Going from piecewise to genuine geodesic without decreasing number of intersections?

Question

Let $(M^2,g)$ be a complete, two-dimensional Riemannian manifold be given; also given is $\gamma: [0,\infty) \to M$, an injective geodesic in $M$.

Suppose there are two geodesic segments $\gamma_i : [a_i,b_i] \to M$, $i = 1,2$ with endpoints on $\gamma$ and \begin{equation} \gamma_1(b_1) = \gamma_2(a_2). \end{equation} Moreover, the points $\gamma_1(a_1),\gamma_1(b_1) = \gamma_2(a_2), \gamma_2(b_2)$ appear in chronological order along $\gamma$.

You may also assume that $\gamma_1,\gamma_2$ 'lie on either side of $\gamma$', by which I mean that \begin{equation} \langle \gamma_1'(b_1), n \rangle \text{ and } \langle \gamma_2'(a_2) , n \rangle \end{equation} have the same sign, writing $n \in T_{\gamma_1(b_1)}M$ for the unit normal to $\gamma$.

The concatenated, piecewise defined geodesic $\gamma_2 \! \cdot \! \gamma_1$ intersects $\gamma$ three times. Is there a genuine geodesic $\Gamma \neq \gamma$ in $M$ that intersects $\gamma$ three or more times?

Edit.
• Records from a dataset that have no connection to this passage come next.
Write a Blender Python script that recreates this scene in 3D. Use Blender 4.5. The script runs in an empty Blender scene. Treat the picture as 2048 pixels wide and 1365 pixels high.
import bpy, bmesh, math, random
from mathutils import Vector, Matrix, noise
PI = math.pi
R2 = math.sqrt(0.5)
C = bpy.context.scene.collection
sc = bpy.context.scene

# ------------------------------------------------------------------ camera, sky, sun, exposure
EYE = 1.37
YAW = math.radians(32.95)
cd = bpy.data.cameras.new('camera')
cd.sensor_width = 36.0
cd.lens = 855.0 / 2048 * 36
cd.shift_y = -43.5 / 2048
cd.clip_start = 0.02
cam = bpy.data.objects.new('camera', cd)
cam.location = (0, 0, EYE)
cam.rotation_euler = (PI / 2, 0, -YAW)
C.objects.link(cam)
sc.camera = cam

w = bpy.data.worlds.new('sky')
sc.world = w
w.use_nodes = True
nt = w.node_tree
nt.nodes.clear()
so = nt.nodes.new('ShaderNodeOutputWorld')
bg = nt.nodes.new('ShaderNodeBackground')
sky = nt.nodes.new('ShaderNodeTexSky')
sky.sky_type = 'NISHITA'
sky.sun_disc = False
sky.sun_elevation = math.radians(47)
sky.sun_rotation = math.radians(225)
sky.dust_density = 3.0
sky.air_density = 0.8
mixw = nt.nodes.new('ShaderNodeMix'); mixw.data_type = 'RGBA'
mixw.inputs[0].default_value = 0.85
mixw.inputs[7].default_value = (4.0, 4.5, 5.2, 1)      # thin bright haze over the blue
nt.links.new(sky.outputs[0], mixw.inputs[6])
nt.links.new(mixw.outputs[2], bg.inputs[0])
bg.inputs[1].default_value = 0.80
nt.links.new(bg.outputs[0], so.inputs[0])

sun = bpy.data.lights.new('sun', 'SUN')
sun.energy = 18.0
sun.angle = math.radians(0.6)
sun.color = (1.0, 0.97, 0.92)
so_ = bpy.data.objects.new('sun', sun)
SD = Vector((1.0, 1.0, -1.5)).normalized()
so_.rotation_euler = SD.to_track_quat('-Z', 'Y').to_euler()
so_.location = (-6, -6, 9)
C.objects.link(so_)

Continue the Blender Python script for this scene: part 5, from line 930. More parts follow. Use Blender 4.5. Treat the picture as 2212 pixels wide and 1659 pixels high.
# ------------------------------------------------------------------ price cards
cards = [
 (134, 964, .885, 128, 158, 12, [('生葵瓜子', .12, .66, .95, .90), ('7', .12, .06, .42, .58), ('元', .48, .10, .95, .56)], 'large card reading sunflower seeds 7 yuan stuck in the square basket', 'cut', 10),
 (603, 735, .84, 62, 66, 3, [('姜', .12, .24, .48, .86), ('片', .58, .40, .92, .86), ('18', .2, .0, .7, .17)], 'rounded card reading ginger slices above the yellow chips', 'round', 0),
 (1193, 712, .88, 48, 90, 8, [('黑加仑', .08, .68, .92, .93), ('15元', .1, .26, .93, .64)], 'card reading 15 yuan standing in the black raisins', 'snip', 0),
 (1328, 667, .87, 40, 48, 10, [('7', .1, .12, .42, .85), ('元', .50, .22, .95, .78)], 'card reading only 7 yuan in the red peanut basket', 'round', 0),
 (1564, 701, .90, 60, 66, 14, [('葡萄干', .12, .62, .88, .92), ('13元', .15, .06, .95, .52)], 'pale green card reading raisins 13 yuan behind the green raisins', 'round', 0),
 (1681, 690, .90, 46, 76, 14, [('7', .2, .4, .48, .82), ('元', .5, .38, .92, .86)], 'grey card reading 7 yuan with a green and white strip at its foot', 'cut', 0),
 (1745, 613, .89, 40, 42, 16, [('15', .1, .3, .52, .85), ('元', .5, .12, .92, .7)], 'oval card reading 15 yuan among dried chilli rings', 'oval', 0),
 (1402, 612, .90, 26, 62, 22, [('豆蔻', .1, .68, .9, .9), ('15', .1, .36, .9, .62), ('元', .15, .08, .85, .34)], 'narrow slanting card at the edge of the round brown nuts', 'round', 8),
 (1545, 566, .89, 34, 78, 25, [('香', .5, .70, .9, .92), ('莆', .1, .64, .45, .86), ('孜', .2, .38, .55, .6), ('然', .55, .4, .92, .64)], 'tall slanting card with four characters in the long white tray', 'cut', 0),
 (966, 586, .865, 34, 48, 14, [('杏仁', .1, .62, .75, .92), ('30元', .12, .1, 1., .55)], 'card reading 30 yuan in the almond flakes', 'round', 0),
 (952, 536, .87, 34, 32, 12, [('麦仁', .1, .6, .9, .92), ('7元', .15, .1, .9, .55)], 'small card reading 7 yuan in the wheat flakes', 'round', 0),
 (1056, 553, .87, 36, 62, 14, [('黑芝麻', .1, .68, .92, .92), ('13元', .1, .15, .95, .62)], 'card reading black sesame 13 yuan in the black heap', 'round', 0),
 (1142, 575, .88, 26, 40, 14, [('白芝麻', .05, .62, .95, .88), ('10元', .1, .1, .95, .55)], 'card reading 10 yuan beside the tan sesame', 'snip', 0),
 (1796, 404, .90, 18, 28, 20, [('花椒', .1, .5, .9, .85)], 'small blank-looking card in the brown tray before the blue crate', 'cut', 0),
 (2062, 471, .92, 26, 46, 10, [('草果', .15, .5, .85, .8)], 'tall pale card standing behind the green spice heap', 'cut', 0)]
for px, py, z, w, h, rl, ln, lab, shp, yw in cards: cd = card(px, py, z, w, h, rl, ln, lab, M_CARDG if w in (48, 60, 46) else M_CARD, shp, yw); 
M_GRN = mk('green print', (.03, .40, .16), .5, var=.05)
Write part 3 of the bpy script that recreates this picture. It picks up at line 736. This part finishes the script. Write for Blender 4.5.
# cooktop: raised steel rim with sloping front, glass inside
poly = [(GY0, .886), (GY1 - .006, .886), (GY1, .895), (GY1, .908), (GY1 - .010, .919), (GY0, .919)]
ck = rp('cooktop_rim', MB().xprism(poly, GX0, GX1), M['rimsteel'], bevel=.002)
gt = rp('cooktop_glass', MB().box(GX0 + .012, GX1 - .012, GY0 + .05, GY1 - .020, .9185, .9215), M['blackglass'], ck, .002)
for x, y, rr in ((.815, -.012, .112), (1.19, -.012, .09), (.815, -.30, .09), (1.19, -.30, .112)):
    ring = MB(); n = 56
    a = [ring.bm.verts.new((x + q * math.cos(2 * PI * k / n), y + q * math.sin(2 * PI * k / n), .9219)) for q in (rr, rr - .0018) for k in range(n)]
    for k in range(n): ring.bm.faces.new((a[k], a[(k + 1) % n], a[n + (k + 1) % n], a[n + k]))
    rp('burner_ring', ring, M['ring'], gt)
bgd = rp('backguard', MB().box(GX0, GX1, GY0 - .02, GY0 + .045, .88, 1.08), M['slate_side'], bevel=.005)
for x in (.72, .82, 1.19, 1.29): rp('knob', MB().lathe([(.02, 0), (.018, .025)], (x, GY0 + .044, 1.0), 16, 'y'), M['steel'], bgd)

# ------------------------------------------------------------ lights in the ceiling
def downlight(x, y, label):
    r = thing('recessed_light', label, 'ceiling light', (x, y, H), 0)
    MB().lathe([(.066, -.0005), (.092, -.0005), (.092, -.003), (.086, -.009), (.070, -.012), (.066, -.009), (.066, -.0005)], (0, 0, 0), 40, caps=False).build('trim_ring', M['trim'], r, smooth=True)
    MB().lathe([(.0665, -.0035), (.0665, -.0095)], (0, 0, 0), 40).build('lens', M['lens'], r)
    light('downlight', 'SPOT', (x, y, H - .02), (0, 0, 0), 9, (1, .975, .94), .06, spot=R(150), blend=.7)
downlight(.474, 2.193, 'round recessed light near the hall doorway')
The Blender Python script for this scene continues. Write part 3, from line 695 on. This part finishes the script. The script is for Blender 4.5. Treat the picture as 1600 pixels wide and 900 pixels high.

I've specialized the original question (which was phrased in terms of $N$ geodesic segments), to the special case where $N = 2$.

Answer 1

Here's a counterexample.

Take a cone of unrolled angle strictly between $\frac\pi2$ and $\pi$. Smooth the vertex and take $\gamma$ to be a radial ray far from the vertex. Then you can make a piecewise geodesic which loops around and intersects $\gamma$ as many times as you like, but no genuine geodesic intersects it more than twice.